- What you will do
What is needed is an exact copy of the lines from the line containing "Write part 3" to the line containing "20), M['seat'], to)", both lines included, and nothing else.

- Data entries
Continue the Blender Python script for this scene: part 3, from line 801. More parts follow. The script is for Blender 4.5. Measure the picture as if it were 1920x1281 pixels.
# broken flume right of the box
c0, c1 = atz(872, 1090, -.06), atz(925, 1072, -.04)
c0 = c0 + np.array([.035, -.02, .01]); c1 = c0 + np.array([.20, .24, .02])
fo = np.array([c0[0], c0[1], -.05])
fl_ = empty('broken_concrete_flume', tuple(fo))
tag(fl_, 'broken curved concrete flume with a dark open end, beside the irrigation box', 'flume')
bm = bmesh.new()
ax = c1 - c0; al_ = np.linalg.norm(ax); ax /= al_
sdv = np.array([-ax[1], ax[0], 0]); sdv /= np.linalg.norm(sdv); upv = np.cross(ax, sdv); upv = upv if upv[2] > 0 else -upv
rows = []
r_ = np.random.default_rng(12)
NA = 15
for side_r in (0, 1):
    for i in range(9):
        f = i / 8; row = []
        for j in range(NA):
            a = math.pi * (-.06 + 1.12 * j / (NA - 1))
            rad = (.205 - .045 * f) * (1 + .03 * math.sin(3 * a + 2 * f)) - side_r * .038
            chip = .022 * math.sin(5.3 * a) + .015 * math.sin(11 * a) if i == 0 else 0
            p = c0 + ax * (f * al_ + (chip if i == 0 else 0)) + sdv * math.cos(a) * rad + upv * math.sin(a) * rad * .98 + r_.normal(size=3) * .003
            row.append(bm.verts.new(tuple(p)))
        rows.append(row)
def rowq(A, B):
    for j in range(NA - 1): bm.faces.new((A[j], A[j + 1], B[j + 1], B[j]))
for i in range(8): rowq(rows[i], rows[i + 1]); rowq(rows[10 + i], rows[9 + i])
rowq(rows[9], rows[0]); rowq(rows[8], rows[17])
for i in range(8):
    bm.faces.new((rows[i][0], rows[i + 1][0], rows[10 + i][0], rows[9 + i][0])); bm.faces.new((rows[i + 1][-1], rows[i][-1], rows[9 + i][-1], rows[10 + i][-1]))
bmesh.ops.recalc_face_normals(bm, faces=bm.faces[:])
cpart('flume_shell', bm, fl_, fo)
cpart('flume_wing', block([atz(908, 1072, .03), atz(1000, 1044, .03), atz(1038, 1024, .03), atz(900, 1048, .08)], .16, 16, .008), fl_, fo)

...

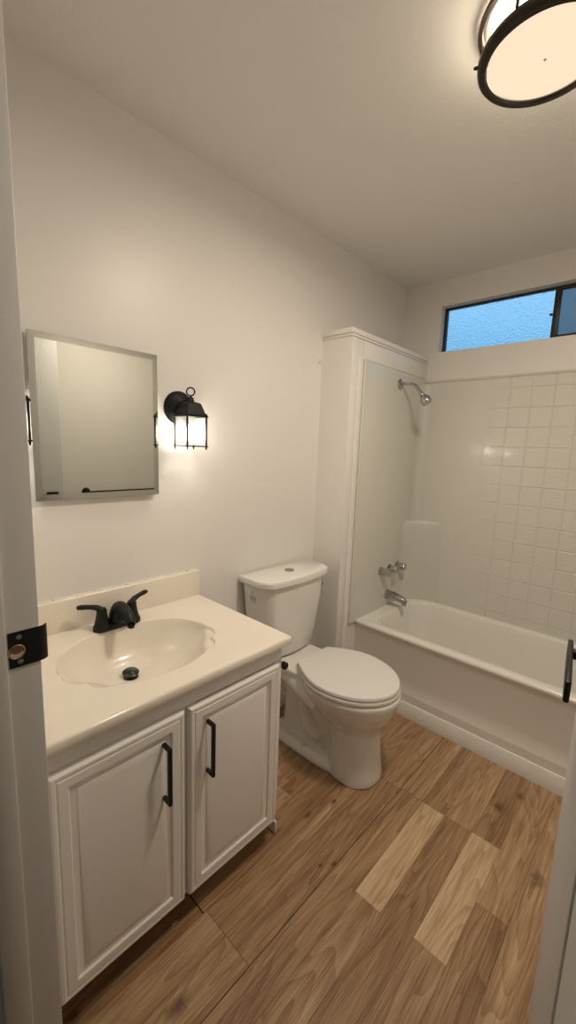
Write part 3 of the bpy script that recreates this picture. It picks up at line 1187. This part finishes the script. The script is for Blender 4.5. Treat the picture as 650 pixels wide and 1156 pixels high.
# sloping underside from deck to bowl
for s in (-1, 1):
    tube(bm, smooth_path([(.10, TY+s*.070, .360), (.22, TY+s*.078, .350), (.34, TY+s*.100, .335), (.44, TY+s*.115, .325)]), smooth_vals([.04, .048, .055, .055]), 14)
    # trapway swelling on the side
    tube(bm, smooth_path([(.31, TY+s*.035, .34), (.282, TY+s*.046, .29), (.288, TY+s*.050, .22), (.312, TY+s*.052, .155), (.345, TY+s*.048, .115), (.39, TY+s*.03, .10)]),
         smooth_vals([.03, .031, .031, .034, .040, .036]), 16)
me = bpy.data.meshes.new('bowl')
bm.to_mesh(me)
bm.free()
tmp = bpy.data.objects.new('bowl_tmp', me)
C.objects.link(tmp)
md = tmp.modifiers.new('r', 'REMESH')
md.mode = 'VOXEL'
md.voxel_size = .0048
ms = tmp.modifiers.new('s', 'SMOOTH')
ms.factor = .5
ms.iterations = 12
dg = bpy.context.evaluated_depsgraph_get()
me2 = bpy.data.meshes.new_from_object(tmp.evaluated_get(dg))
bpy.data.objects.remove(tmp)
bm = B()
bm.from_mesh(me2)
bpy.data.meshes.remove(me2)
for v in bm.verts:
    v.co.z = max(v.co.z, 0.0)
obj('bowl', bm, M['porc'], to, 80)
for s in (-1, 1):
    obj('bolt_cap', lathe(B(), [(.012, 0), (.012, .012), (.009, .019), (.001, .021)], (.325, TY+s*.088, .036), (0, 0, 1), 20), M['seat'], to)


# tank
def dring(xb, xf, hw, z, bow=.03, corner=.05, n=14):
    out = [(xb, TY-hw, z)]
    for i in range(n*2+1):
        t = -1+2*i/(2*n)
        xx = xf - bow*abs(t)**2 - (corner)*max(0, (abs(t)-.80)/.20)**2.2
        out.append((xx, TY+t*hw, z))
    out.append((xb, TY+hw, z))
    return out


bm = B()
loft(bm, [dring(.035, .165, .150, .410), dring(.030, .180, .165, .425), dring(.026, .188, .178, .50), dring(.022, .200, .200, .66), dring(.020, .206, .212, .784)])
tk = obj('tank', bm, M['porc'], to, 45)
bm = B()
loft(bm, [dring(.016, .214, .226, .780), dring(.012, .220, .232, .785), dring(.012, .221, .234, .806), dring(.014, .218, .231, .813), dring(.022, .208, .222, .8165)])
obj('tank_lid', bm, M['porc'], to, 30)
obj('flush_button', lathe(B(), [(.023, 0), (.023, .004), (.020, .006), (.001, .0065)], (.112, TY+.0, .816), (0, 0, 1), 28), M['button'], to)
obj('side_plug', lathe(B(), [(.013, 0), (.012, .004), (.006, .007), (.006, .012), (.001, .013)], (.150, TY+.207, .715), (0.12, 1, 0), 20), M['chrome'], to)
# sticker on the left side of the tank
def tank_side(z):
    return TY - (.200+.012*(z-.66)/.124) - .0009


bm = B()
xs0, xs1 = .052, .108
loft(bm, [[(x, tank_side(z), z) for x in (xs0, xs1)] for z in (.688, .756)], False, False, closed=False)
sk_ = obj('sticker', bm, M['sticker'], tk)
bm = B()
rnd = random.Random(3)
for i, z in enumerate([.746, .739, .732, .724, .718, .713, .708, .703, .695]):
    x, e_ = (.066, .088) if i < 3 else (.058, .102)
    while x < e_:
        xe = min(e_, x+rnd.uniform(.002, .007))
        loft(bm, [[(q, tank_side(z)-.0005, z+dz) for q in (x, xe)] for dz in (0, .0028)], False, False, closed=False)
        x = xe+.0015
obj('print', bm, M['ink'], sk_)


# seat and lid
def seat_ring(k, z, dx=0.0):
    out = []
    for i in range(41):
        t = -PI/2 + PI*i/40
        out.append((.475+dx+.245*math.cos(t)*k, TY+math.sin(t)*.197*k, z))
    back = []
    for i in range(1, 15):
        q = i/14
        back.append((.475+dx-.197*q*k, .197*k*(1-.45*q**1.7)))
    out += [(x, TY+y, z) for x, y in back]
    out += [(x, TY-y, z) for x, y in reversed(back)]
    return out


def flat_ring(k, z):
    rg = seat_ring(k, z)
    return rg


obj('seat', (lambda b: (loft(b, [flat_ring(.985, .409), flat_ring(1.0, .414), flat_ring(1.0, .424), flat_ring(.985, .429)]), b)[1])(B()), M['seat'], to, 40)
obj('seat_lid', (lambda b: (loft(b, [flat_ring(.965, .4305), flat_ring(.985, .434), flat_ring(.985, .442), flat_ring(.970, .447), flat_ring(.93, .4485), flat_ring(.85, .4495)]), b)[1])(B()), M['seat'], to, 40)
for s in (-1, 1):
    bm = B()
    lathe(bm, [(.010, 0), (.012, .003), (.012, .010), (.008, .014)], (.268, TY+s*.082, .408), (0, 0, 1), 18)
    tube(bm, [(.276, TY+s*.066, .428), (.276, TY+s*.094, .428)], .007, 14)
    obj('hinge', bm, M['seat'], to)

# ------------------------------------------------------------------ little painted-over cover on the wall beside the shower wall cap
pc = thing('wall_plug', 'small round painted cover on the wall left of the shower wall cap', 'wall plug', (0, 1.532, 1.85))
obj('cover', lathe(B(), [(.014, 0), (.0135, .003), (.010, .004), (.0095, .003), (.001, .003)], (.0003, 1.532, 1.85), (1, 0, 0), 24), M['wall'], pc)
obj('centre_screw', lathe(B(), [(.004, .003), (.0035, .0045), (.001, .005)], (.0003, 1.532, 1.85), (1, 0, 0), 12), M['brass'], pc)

---

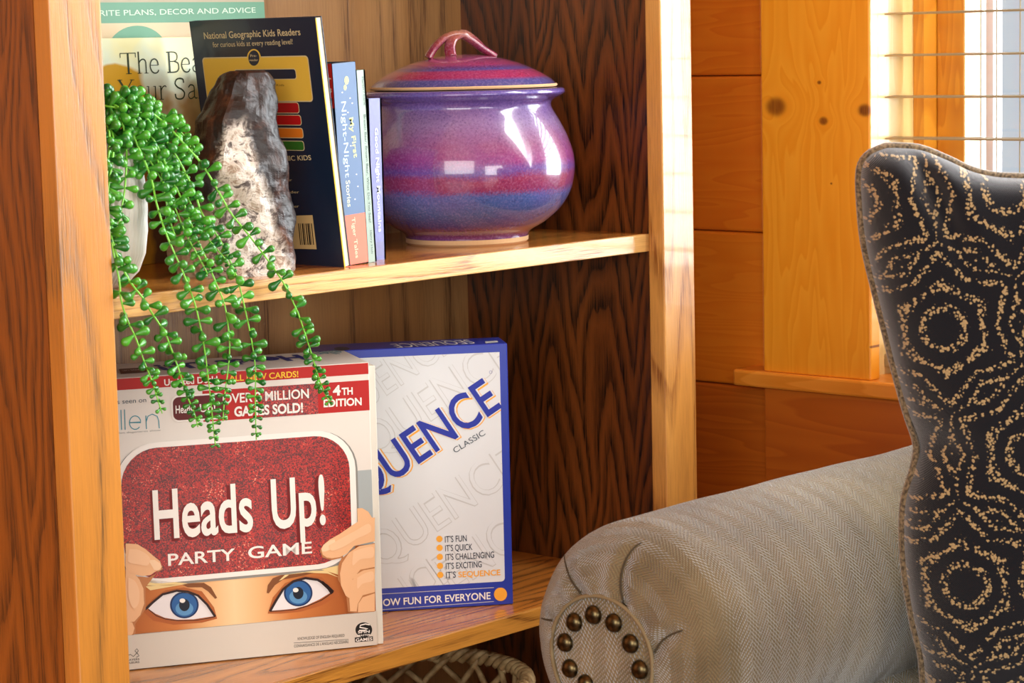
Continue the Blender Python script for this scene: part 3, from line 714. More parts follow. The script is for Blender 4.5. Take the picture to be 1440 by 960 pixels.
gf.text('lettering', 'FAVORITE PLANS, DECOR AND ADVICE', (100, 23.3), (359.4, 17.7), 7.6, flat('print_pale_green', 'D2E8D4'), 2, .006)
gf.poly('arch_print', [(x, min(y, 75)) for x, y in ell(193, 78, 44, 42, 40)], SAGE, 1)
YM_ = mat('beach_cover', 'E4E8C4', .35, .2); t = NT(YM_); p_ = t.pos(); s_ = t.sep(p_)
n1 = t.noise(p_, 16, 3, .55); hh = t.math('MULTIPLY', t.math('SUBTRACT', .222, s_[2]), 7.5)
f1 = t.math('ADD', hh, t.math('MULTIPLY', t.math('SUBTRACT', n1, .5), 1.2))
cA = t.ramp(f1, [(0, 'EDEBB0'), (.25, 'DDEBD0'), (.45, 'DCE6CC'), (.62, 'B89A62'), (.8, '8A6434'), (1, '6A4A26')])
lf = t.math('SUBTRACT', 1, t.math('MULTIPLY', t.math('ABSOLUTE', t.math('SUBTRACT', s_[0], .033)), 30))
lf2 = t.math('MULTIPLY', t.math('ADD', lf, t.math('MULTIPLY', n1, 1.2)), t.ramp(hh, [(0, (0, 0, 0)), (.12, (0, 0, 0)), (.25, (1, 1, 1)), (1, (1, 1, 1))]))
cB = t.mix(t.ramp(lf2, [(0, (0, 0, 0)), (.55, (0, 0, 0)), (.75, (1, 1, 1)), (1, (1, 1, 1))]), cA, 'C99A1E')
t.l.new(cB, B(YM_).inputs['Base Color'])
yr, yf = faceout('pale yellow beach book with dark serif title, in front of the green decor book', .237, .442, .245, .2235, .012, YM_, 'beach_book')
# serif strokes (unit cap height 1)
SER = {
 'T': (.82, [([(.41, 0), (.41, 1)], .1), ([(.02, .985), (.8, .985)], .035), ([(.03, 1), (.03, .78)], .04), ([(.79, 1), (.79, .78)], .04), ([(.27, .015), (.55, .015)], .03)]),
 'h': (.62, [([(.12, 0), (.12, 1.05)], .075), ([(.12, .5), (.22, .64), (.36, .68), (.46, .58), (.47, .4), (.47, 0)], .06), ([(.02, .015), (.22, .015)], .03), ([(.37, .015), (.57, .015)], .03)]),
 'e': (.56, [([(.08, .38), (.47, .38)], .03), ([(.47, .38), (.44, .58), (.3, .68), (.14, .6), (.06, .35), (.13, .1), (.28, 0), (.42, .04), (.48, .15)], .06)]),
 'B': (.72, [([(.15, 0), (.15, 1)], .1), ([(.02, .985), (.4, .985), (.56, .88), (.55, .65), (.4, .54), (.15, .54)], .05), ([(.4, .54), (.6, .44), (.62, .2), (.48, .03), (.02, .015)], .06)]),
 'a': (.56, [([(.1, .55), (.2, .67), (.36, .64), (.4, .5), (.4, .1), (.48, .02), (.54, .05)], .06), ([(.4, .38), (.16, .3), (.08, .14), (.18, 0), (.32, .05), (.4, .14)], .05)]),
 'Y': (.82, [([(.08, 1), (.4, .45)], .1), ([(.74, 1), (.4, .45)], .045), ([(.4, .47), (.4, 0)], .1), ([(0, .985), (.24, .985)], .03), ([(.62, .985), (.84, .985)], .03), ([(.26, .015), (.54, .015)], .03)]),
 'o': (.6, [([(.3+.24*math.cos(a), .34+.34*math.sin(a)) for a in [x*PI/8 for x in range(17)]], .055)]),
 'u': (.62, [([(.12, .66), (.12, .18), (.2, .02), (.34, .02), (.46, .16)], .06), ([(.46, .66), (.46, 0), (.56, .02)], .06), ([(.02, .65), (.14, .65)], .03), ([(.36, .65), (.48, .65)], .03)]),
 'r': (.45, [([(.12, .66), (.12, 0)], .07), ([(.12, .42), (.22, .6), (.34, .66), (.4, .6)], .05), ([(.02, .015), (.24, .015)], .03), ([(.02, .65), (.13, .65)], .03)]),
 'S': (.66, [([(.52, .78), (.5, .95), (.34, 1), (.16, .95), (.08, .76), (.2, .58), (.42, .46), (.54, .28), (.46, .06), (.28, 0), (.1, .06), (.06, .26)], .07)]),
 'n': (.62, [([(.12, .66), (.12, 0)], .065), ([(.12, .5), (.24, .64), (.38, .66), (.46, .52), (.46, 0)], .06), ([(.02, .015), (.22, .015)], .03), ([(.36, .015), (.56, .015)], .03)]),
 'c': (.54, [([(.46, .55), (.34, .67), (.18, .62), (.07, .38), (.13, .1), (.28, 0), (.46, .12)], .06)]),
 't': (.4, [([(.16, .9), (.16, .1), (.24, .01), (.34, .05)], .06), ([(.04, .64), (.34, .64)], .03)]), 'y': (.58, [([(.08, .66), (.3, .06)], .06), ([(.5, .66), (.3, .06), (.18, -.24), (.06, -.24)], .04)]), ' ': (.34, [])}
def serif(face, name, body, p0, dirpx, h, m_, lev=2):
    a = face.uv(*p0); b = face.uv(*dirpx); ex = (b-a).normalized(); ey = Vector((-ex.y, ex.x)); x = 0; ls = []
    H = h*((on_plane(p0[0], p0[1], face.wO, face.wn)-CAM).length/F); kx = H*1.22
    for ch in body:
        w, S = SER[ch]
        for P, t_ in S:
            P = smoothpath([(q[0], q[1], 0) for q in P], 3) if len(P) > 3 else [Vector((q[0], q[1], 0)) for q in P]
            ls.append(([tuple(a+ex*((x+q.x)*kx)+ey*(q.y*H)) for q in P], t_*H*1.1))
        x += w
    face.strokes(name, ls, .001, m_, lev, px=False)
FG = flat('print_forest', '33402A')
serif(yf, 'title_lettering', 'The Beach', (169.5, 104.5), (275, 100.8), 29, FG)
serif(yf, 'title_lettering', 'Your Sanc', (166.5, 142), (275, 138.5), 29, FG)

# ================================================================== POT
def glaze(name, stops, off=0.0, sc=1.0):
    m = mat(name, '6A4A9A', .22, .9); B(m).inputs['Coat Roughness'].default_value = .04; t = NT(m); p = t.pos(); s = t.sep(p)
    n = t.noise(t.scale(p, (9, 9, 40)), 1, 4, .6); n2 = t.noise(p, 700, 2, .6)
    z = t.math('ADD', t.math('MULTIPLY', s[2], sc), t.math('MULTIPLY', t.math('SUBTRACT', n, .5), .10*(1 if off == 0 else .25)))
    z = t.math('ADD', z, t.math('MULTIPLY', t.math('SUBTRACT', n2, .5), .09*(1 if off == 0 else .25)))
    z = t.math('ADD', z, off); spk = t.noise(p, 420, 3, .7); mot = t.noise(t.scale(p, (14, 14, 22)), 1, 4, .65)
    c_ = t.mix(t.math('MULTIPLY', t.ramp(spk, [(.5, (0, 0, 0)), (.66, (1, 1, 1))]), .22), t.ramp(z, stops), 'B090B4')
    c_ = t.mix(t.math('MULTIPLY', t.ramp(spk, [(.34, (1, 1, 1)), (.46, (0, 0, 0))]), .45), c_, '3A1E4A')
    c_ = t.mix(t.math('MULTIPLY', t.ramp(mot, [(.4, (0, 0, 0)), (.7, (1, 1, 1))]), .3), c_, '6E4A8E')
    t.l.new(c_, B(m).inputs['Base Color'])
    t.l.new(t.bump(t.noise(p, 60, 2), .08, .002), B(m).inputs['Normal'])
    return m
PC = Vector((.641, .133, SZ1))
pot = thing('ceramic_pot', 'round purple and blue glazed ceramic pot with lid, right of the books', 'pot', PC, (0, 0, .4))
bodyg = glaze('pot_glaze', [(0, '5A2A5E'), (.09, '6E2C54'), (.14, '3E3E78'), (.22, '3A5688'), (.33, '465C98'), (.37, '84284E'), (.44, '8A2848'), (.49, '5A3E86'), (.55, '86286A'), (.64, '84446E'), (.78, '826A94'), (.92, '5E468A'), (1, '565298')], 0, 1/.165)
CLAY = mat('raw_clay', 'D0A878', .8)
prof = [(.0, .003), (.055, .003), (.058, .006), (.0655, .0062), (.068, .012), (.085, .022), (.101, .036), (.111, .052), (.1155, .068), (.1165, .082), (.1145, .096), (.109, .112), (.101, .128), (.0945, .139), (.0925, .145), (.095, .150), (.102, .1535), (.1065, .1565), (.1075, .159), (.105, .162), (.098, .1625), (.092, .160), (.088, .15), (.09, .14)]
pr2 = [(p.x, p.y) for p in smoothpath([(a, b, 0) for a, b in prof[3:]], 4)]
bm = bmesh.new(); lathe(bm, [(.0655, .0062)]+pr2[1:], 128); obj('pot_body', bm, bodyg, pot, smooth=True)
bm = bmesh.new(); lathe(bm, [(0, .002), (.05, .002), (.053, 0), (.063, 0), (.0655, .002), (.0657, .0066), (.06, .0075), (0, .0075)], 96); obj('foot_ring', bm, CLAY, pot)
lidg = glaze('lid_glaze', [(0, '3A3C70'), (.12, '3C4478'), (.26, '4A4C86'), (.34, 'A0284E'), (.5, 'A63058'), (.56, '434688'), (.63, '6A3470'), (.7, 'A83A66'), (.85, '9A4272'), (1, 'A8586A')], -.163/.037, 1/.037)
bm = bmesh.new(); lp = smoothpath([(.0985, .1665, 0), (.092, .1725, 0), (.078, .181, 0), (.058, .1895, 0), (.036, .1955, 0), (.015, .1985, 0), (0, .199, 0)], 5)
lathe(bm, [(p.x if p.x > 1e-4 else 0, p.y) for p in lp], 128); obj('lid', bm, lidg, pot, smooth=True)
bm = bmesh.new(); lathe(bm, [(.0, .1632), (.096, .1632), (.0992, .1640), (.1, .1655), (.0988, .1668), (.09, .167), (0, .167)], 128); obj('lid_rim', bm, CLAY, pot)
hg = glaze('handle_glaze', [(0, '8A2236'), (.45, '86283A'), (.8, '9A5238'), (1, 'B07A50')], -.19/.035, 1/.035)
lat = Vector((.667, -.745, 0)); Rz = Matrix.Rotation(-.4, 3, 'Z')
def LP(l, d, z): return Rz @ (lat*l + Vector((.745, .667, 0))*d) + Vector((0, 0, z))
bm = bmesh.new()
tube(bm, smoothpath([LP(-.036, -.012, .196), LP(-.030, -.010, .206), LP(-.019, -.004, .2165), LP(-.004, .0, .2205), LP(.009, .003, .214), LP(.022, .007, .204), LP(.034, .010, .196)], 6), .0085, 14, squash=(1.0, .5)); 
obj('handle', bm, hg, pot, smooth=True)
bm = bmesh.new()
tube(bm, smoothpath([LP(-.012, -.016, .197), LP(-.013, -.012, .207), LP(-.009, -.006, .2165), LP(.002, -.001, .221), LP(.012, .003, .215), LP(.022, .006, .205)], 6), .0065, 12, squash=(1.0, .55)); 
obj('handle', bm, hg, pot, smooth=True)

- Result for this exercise
Write part 3 of the bpy script that recreates this picture. It picks up at line 1187. This part finishes the script. The script is for Blender 4.5. Treat the picture as 650 pixels wide and 1156 pixels high.
# sloping underside from deck to bowl
for s in (-1, 1):
    tube(bm, smooth_path([(.10, TY+s*.070, .360), (.22, TY+s*.078, .350), (.34, TY+s*.100, .335), (.44, TY+s*.115, .325)]), smooth_vals([.04, .048, .055, .055]), 14)
    # trapway swelling on the side
    tube(bm, smooth_path([(.31, TY+s*.035, .34), (.282, TY+s*.046, .29), (.288, TY+s*.050, .22), (.312, TY+s*.052, .155), (.345, TY+s*.048, .115), (.39, TY+s*.03, .10)]),
         smooth_vals([.03, .031, .031, .034, .040, .036]), 16)
me = bpy.data.meshes.new('bowl')
bm.to_mesh(me)
bm.free()
tmp = bpy.data.objects.new('bowl_tmp', me)
C.objects.link(tmp)
md = tmp.modifiers.new('r', 'REMESH')
md.mode = 'VOXEL'
md.voxel_size = .0048
ms = tmp.modifiers.new('s', 'SMOOTH')
ms.factor = .5
ms.iterations = 12
dg = bpy.context.evaluated_depsgraph_get()
me2 = bpy.data.meshes.new_from_object(tmp.evaluated_get(dg))
bpy.data.objects.remove(tmp)
bm = B()
bm.from_mesh(me2)
bpy.data.meshes.remove(me2)
for v in bm.verts:
    v.co.z = max(v.co.z, 0.0)
obj('bowl', bm, M['porc'], to, 80)
for s in (-1, 1):
    obj('bolt_cap', lathe(B(), [(.012, 0), (.012, .012), (.009, .019), (.001, .021)], (.325, TY+s*.088, .036), (0, 0, 1), 20), M['seat'], to)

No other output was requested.